The Scheme measures the results for the three Commitments through the Customer Impact survey, which sees over 20,000 customers interviewed via telephone over three different segments: customers who have recently purchased a product; those who have recently received a payment from their product; and existing customers who have held their policy for more than one year. The interviews are conducted by ORC International’s call centre, which has been carrying out the survey for the past four years.

The first commitment relates to the product, an area that has faced consistent criticism within the industry and which has seen a dip in satisfaction scores over the past four years. With products getting more, rather than less, complex, this longer term trend is unsurprising.

The last four years have also seen considerable volatility in terms of market conditions, and as a result customers’ underlying investments have been affected. This volatility affects consumer confidence and feeds directly through to scores for key indicators in the survey, such as how well customers rate their providers for managing their expectations in terms of potential return on investment. Importantly, this also impacts on customers’ broader perceptions of their providers.

Results suggest that there is room for improvement in terms of educating customers about the potential risks associated with their policies (ie, that value may be impacted by a downturn in the market). It further suggests that more can be done to clarify the information on forecasting that customers receive: there is currently a considerable amount of regulation in this area but a concern that this may in fact be increasing customer confusion.

An industry working group has now been set up to tackle the issue of communications, with a view to giving customers information that they are capable of understanding. This is important to ensure that customers have the opportunity to understand what they can expect from their policies (before, during and after they buy); and are able to shop around and make the right decisions at the right time by knowing the consequences of their choices.

In the main, aggregated industry results have shown little movement over the past four years. It is difficult to get more than 30 companies, with different-looking business models and complexities, to all move forward in this market. Individual companies are able to use results from the survey to investigate component parts within the three commitments, in order to highlight areas where improvement is needed to ensure better outcomes for their customers. Indeed, scores for certain individual participating companies have seen encouraging improvements over recent years.

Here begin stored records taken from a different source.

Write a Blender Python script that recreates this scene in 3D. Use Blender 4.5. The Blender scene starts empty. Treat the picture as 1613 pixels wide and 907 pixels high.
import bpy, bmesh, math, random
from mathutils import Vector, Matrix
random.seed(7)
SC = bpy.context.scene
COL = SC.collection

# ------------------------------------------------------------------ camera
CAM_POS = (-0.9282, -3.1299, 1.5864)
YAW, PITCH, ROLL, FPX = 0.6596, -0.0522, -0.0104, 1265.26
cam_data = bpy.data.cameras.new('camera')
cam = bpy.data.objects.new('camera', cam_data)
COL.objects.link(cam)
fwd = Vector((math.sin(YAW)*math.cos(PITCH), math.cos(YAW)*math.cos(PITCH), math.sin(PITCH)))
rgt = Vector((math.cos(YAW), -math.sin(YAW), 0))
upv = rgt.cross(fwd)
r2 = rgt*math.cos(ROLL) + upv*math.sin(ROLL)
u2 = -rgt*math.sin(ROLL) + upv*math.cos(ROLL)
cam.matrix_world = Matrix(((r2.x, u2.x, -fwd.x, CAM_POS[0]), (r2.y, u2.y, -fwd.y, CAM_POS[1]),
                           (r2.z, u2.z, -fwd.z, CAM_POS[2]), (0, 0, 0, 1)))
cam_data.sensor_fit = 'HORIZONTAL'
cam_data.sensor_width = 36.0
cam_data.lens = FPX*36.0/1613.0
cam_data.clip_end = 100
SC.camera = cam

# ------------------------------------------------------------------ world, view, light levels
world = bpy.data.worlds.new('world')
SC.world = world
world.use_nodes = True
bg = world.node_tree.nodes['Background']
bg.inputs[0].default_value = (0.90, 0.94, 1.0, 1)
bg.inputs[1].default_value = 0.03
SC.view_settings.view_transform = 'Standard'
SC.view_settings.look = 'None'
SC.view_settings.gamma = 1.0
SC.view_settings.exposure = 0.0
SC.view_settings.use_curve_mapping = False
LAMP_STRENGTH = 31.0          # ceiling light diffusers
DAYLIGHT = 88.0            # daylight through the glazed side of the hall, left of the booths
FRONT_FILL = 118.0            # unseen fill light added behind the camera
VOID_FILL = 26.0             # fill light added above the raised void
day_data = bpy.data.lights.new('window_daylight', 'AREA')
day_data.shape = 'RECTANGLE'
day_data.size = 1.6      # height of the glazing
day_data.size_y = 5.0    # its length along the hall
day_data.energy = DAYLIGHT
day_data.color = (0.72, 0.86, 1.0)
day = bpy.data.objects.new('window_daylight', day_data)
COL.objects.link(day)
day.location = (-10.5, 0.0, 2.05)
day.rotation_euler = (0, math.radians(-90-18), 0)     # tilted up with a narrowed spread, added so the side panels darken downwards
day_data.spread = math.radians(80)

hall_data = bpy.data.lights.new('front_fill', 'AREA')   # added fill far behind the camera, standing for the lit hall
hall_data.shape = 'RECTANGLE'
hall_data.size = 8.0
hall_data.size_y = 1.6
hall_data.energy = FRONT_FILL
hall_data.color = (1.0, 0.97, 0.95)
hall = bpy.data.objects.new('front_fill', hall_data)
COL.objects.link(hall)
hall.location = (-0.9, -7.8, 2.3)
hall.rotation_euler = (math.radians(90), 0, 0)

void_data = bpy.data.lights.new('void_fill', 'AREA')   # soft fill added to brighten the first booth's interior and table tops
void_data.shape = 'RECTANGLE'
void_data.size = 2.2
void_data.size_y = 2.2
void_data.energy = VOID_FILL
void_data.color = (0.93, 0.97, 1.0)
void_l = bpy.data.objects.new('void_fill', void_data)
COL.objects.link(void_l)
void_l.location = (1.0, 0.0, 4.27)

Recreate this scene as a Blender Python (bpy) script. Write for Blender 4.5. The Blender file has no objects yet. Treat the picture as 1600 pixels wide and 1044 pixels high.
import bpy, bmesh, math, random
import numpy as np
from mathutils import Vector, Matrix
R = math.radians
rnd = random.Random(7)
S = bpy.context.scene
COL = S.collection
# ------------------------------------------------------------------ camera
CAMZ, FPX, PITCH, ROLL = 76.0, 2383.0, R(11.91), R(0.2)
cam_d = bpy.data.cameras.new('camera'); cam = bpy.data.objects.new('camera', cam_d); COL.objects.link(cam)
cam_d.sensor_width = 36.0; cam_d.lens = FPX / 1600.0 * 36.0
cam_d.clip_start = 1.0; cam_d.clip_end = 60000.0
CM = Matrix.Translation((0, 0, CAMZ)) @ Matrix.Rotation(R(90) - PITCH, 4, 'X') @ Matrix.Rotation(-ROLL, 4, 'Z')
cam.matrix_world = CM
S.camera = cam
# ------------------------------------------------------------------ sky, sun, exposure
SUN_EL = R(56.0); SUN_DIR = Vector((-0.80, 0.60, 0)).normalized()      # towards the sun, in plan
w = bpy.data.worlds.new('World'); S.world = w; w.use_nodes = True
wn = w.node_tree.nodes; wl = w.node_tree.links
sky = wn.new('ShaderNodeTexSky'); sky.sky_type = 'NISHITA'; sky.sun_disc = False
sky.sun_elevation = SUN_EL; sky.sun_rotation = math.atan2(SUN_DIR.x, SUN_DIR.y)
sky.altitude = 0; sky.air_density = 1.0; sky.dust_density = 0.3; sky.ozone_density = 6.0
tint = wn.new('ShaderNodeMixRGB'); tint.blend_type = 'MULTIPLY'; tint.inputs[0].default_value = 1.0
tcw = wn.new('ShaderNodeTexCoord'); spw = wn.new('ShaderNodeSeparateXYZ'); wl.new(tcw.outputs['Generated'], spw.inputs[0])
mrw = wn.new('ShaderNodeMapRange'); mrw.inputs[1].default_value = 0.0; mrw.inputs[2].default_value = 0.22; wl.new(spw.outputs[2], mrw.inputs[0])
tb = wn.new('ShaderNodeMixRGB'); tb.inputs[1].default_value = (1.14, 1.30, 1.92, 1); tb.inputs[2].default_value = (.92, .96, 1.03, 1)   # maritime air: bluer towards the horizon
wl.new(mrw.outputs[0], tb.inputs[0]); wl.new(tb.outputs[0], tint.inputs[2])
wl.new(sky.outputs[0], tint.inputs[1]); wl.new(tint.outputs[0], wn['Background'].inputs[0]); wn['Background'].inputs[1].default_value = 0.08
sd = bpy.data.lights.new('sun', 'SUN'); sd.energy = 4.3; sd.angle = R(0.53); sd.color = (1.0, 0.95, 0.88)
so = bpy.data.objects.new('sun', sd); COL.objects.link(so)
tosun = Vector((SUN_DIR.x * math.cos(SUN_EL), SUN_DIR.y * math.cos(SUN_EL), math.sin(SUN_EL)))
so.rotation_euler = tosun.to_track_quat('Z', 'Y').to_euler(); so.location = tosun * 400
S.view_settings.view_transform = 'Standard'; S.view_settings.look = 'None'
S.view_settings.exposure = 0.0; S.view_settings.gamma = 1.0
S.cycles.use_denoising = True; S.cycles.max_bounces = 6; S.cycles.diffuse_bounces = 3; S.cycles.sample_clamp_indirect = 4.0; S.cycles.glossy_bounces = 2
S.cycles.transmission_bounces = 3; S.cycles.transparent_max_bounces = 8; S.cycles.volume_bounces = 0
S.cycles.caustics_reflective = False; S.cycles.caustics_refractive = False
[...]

Participating companies use the results from the survey to feed into the requirement that all financial organisations have to evidence TCF (Treating Customers Fairly: the principles-based regulation which is centred around six core outcomes as defined by the Financial Services Authority, the industry regulator).

Independent oversight and governance of the Scheme is provided by the Customer Impact Panel: a group of industry and non-industry representatives who are in place to be an informed voice of the customer, and to challenge both the ABI and individual members of the Scheme regarding steps that have been put in place as a result of the survey results.